Property development loans significantly influence the financial performance of commercial banks in Kenya. These loans earn banks substantial interest income, contributing to profitability and strengthening their balance sheets. Financing property development enables banks to diversify their assets. The increasing demand for real estate loans in Kenya has also propelled financial innovation, with banks developing tailored products to meet market needs.
The primary benefit for property loans is the potential for high returns which earns the banks high profits. By including property development loans in their portfolios, banks can diversify their assets, potentially reducing overall risk. This diversification aligns with the modern portfolio theory, which supports the idea that a varied asset base can enhance financial performance.
However, property development loans are prone to significant risks. The most prominent risk is the risk of default, especially during economic downturns or periods of market instability. When borrowers default on loans, banks face financial losses and potential liquidity issues. Moreover, over-reliance on real estate financing increases exposure to sector-specific risks, making banks vulnerable to downturns in the property market.
Overvaluation is a critical risk in property loans. When the value of a property is inflated, banks may issue higher loan amounts than the property’s actual worth. If the borrower defaults and the property is sold at a lower value, the bank faces significant losses. This risk is severe especially in a volatile real estate market, where property values can fluctuate due to changes in demand, interest rates and economic conditions.

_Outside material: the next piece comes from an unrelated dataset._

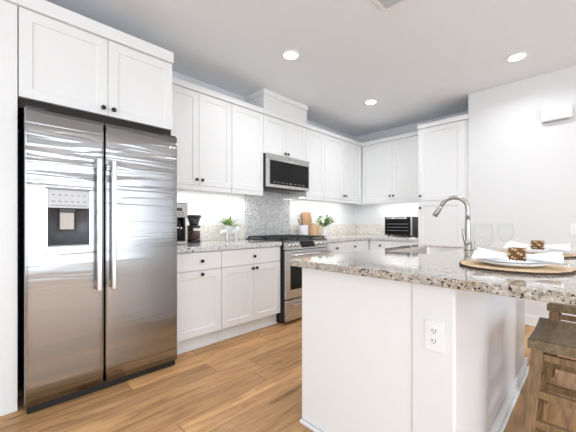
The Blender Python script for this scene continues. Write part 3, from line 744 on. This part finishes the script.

An example of a loan default and overvaluation of property is the Equity Bank case against a businessman. Equity Bank faced a significant loan default when the borrower failed to repay a loan worth KES 54.0 million. The property was however valued at KES 25.0 million. In the last property auction in September 2022, the highest bid was KES 12.0 million. This case has cost Equity Bank significant losses.
While property development loans present commercial banks in Kenya with a lucrative revenue stream and an avenue for portfolio diversification, the associated risks particularly those tied to defaults and overvaluation demand a cautious approach. Banks must enhance their risk assessment frameworks, adopt stringent property appraisal practices and maintain sufficient provisions to mitigate potential losses. This balance is essential to ensuring sustainable growth in the banking sector while safeguarding against the vulnerabilities of real estate financing.